Question

The mean of six numbers is 20 If one number is excluded the mean is 15 Then the value of the excluded number is
A) 40
B) 42
C) 45
D) 48

Answer 1

Hint:
Here we will use the basic formula of the mean. First, we will use the formula of the mean and find the value of the sum of the six numbers. Then again we will use the formula of the mean and find the value of the sum of the five numbers. Then by subtracting the value of the sum of the five numbers from the sum of the six numbers, we will get the value of the excluded number.
Formula used:
We will use the formula Mean \[ = \] Sum of all numbers \[ \div \] Total number of observations.

Complete Step by Step Solution:
It is given that the mean of the six numbers is 20.
Now we will use the formula of the mean and we will get the sum of the six numbers. Therefore, we get
Mean \[ = \] Sum of 6 numbers \[ \div 6 = 20\]
Now by solving the above equation we will get the sum of the six numbers. Therefore, we get
Sum of six numbers \[ = 20 \times 6 = 120\]…………………… \[\left( 1 \right)\]
It is also given that if one number is excluded the mean is 15 which means the average of the five numbers out of those six numbers is equal to 15. Therefore, we get
Mean \[ = \] Sum of 5 numbers \[ \div 5 = 15\]
Now by solving the above equation we will get the sum of the five numbers. Therefore, we get
Sum of five numbers \[ = 15 \times 5 = 75\]……………………\[\left( 2 \right)\]
Now by subtracting the equation \[\left( 2 \right)\] from equation \[\left( 1 \right)\] we will get the value of the excluded number. Therefore, we get
Excluded number \[ = 120 - 75 = 45\]
Hence the value of the excluded number is 45.

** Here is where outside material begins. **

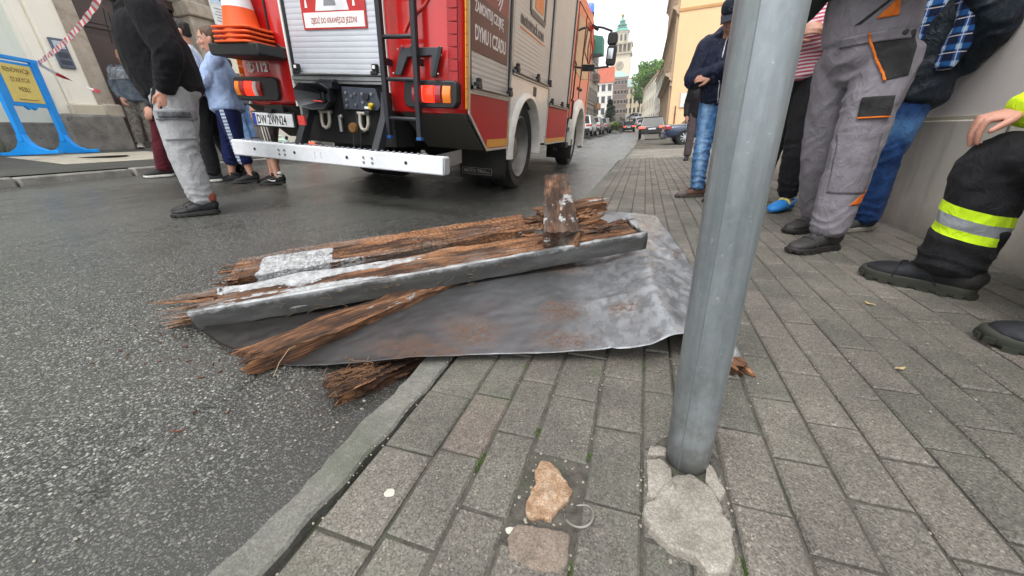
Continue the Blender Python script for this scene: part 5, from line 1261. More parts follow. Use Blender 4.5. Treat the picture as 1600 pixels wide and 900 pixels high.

So, option C is the correct option.

Note:
Mean is equal to the ratio of sum of the total numbers and total count of the numbers. Mean is also known as the average of the numbers. We should not confuse the mean with the median. Median is the middle value of the given list of numbers or it is the value which is separating the data into two halves i.e. upper half and lower half. We should also remember the formula of the mean when the data with the frequencies is given.
Mean \[ = \dfrac{{\sum {{f_i}{x_i}} }}{{\sum {{f_i}} }}\] where, \[{f_i}\] is the frequency of the class and \[{x_i}\] is the mid-value of the class interval.